** Begin DATA SHOWN **

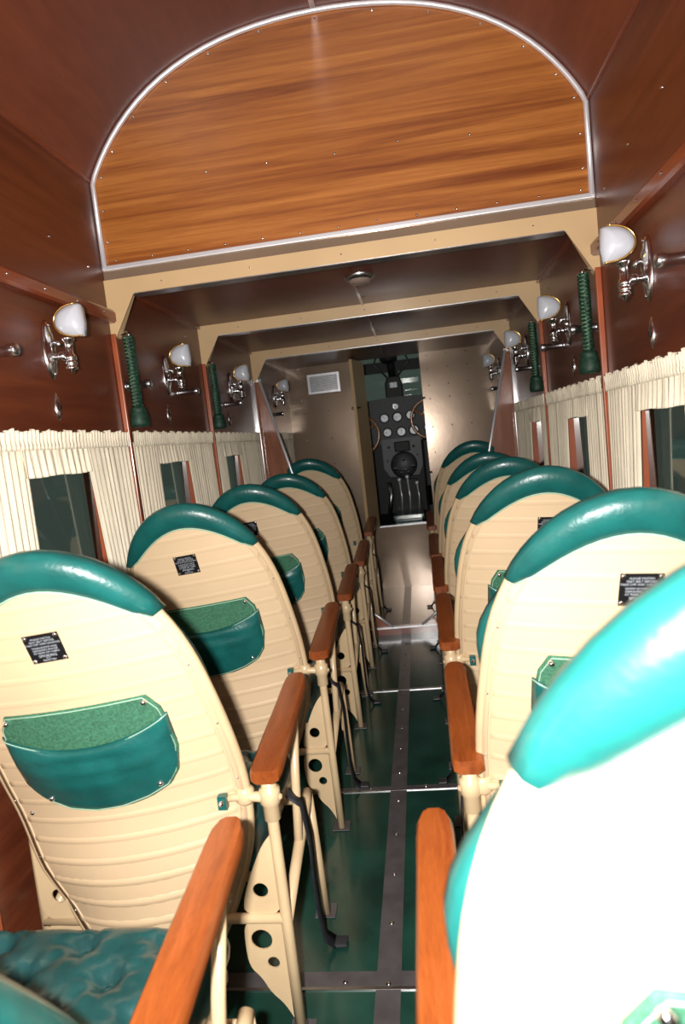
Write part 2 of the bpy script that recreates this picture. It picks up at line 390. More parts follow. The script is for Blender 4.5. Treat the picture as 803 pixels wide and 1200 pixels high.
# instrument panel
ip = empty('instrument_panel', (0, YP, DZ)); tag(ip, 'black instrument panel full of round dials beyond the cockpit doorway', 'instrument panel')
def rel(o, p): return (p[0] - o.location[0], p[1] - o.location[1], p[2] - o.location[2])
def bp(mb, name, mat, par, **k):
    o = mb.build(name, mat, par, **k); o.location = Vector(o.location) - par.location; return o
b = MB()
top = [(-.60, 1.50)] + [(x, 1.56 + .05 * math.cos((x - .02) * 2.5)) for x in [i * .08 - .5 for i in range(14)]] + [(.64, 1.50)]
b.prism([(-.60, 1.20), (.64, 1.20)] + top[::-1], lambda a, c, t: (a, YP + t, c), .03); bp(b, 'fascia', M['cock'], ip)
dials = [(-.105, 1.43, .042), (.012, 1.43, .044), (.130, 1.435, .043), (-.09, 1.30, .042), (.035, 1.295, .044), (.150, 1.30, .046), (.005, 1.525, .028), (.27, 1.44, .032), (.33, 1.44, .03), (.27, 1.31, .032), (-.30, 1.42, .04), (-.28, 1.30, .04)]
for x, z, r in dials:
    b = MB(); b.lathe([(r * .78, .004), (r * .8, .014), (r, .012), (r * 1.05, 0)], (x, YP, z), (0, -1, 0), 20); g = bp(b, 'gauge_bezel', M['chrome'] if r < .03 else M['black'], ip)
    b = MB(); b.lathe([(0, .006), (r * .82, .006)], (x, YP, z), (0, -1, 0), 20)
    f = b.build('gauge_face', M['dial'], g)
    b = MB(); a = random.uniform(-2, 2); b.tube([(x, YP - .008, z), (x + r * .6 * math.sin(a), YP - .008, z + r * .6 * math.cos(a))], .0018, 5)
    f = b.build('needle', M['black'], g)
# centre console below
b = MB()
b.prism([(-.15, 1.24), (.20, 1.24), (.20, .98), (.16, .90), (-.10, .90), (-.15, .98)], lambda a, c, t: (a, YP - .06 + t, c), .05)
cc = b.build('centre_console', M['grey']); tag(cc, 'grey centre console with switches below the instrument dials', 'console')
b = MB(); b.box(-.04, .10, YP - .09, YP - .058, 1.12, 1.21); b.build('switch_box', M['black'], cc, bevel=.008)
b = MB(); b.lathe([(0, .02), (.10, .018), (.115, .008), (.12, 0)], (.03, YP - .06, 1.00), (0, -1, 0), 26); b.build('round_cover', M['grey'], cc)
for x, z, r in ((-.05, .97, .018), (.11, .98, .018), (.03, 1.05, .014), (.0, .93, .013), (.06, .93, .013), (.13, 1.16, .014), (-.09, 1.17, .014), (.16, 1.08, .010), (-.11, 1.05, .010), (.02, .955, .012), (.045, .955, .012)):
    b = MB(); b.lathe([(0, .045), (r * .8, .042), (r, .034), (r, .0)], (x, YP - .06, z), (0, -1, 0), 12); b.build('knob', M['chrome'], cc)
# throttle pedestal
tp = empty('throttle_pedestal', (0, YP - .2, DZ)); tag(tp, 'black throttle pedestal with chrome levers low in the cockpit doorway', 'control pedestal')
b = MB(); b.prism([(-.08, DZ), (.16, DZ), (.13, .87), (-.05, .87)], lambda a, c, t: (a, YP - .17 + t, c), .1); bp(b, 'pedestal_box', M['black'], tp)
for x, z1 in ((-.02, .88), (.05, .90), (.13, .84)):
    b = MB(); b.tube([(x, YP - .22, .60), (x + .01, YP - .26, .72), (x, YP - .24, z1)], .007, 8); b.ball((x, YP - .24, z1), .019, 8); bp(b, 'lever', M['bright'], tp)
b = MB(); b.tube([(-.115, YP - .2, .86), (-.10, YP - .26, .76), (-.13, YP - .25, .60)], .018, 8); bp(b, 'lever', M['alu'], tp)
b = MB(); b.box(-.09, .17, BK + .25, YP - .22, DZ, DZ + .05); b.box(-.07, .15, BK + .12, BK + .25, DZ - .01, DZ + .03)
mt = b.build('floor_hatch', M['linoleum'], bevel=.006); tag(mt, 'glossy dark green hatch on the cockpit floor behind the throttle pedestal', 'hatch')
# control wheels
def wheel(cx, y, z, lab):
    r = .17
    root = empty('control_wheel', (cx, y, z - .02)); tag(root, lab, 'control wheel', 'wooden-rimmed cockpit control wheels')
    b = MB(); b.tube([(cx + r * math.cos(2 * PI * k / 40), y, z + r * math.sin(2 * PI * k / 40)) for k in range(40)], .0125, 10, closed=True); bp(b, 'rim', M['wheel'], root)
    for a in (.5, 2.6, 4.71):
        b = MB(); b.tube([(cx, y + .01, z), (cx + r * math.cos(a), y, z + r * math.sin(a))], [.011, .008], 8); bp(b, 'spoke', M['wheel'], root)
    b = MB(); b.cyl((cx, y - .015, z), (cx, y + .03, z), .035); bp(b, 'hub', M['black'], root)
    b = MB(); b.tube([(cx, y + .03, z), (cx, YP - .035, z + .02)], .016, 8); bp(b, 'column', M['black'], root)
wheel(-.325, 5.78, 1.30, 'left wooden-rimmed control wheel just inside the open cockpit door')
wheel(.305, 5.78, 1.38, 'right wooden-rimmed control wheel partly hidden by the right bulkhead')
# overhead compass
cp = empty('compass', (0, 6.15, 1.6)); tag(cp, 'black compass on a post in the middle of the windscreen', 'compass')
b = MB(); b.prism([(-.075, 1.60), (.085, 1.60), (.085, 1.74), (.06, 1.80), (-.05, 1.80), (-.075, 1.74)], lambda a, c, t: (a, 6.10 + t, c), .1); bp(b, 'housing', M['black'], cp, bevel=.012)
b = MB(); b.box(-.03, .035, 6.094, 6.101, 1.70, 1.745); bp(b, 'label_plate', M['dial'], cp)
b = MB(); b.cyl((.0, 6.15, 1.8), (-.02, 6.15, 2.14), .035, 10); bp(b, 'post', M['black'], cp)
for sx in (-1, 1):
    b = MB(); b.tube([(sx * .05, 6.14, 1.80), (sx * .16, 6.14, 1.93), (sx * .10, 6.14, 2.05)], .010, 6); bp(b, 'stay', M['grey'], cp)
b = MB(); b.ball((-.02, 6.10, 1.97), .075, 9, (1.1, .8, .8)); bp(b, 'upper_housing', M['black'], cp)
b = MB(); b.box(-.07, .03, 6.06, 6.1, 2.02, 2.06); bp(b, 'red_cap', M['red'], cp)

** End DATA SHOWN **

## DIRECTIONS
Go through the data above and transcribe it in full, omitting any image.

## EXPECTED ANSWER
Write part 2 of the bpy script that recreates this picture. It picks up at line 390. More parts follow. The script is for Blender 4.5. Treat the picture as 803 pixels wide and 1200 pixels high.
# instrument panel
ip = empty('instrument_panel', (0, YP, DZ)); tag(ip, 'black instrument panel full of round dials beyond the cockpit doorway', 'instrument panel')
def rel(o, p): return (p[0] - o.location[0], p[1] - o.location[1], p[2] - o.location[2])
def bp(mb, name, mat, par, **k):
    o = mb.build(name, mat, par, **k); o.location = Vector(o.location) - par.location; return o
b = MB()
top = [(-.60, 1.50)] + [(x, 1.56 + .05 * math.cos((x - .02) * 2.5)) for x in [i * .08 - .5 for i in range(14)]] + [(.64, 1.50)]
b.prism([(-.60, 1.20), (.64, 1.20)] + top[::-1], lambda a, c, t: (a, YP + t, c), .03); bp(b, 'fascia', M['cock'], ip)
dials = [(-.105, 1.43, .042), (.012, 1.43, .044), (.130, 1.435, .043), (-.09, 1.30, .042), (.035, 1.295, .044), (.150, 1.30, .046), (.005, 1.525, .028), (.27, 1.44, .032), (.33, 1.44, .03), (.27, 1.31, .032), (-.30, 1.42, .04), (-.28, 1.30, .04)]
for x, z, r in dials:
    b = MB(); b.lathe([(r * .78, .004), (r * .8, .014), (r, .012), (r * 1.05, 0)], (x, YP, z), (0, -1, 0), 20); g = bp(b, 'gauge_bezel', M['chrome'] if r < .03 else M['black'], ip)
    b = MB(); b.lathe([(0, .006), (r * .82, .006)], (x, YP, z), (0, -1, 0), 20)
    f = b.build('gauge_face', M['dial'], g)
    b = MB(); a = random.uniform(-2, 2); b.tube([(x, YP - .008, z), (x + r * .6 * math.sin(a), YP - .008, z + r * .6 * math.cos(a))], .0018, 5)
    f = b.build('needle', M['black'], g)
# centre console below
b = MB()
b.prism([(-.15, 1.24), (.20, 1.24), (.20, .98), (.16, .90), (-.10, .90), (-.15, .98)], lambda a, c, t: (a, YP - .06 + t, c), .05)
cc = b.build('centre_console', M['grey']); tag(cc, 'grey centre console with switches below the instrument dials', 'console')
b = MB(); b.box(-.04, .10, YP - .09, YP - .058, 1.12, 1.21); b.build('switch_box', M['black'], cc, bevel=.008)
b = MB(); b.lathe([(0, .02), (.10, .018), (.115, .008), (.12, 0)], (.03, YP - .06, 1.00), (0, -1, 0), 26); b.build('round_cover', M['grey'], cc)
for x, z, r in ((-.05, .97, .018), (.11, .98, .018), (.03, 1.05, .014), (.0, .93, .013), (.06, .93, .013), (.13, 1.16, .014), (-.09, 1.17, .014), (.16, 1.08, .010), (-.11, 1.05, .010), (.02, .955, .012), (.045, .955, .012)):
    b = MB(); b.lathe([(0, .045), (r * .8, .042), (r, .034), (r, .0)], (x, YP - .06, z), (0, -1, 0), 12); b.build('knob', M['chrome'], cc)
# throttle pedestal
tp = empty('throttle_pedestal', (0, YP - .2, DZ)); tag(tp, 'black throttle pedestal with chrome levers low in the cockpit doorway', 'control pedestal')
b = MB(); b.prism([(-.08, DZ), (.16, DZ), (.13, .87), (-.05, .87)], lambda a, c, t: (a, YP - .17 + t, c), .1); bp(b, 'pedestal_box', M['black'], tp)
for x, z1 in ((-.02, .88), (.05, .90), (.13, .84)):
    b = MB(); b.tube([(x, YP - .22, .60), (x + .01, YP - .26, .72), (x, YP - .24, z1)], .007, 8); b.ball((x, YP - .24, z1), .019, 8); bp(b, 'lever', M['bright'], tp)
b = MB(); b.tube([(-.115, YP - .2, .86), (-.10, YP - .26, .76), (-.13, YP - .25, .60)], .018, 8); bp(b, 'lever', M['alu'], tp)
b = MB(); b.box(-.09, .17, BK + .25, YP - .22, DZ, DZ + .05); b.box(-.07, .15, BK + .12, BK + .25, DZ - .01, DZ + .03)
mt = b.build('floor_hatch', M['linoleum'], bevel=.006); tag(mt, 'glossy dark green hatch on the cockpit floor behind the throttle pedestal', 'hatch')
# control wheels
def wheel(cx, y, z, lab):
    r = .17
    root = empty('control_wheel', (cx, y, z - .02)); tag(root, lab, 'control wheel', 'wooden-rimmed cockpit control wheels')
    b = MB(); b.tube([(cx + r * math.cos(2 * PI * k / 40), y, z + r * math.sin(2 * PI * k / 40)) for k in range(40)], .0125, 10, closed=True); bp(b, 'rim', M['wheel'], root)
    for a in (.5, 2.6, 4.71):
        b = MB(); b.tube([(cx, y + .01, z), (cx + r * math.cos(a), y, z + r * math.sin(a))], [.011, .008], 8); bp(b, 'spoke', M['wheel'], root)
    b = MB(); b.cyl((cx, y - .015, z), (cx, y + .03, z), .035); bp(b, 'hub', M['black'], root)
    b = MB(); b.tube([(cx, y + .03, z), (cx, YP - .035, z + .02)], .016, 8); bp(b, 'column', M['black'], root)
wheel(-.325, 5.78, 1.30, 'left wooden-rimmed control wheel just inside the open cockpit door')
wheel(.305, 5.78, 1.38, 'right wooden-rimmed control wheel partly hidden by the right bulkhead')
# overhead compass
cp = empty('compass', (0, 6.15, 1.6)); tag(cp, 'black compass on a post in the middle of the windscreen', 'compass')
b = MB(); b.prism([(-.075, 1.60), (.085, 1.60), (.085, 1.74), (.06, 1.80), (-.05, 1.80), (-.075, 1.74)], lambda a, c, t: (a, 6.10 + t, c), .1); bp(b, 'housing', M['black'], cp, bevel=.012)
b = MB(); b.box(-.03, .035, 6.094, 6.101, 1.70, 1.745); bp(b, 'label_plate', M['dial'], cp)
b = MB(); b.cyl((.0, 6.15, 1.8), (-.02, 6.15, 2.14), .035, 10); bp(b, 'post', M['black'], cp)
for sx in (-1, 1):
    b = MB(); b.tube([(sx * .05, 6.14, 1.80), (sx * .16, 6.14, 1.93), (sx * .10, 6.14, 2.05)], .010, 6); bp(b, 'stay', M['grey'], cp)
b = MB(); b.ball((-.02, 6.10, 1.97), .075, 9, (1.1, .8, .8)); bp(b, 'upper_housing', M['black'], cp)
b = MB(); b.box(-.07, .03, 6.06, 6.1, 2.02, 2.06); bp(b, 'red_cap', M['red'], cp)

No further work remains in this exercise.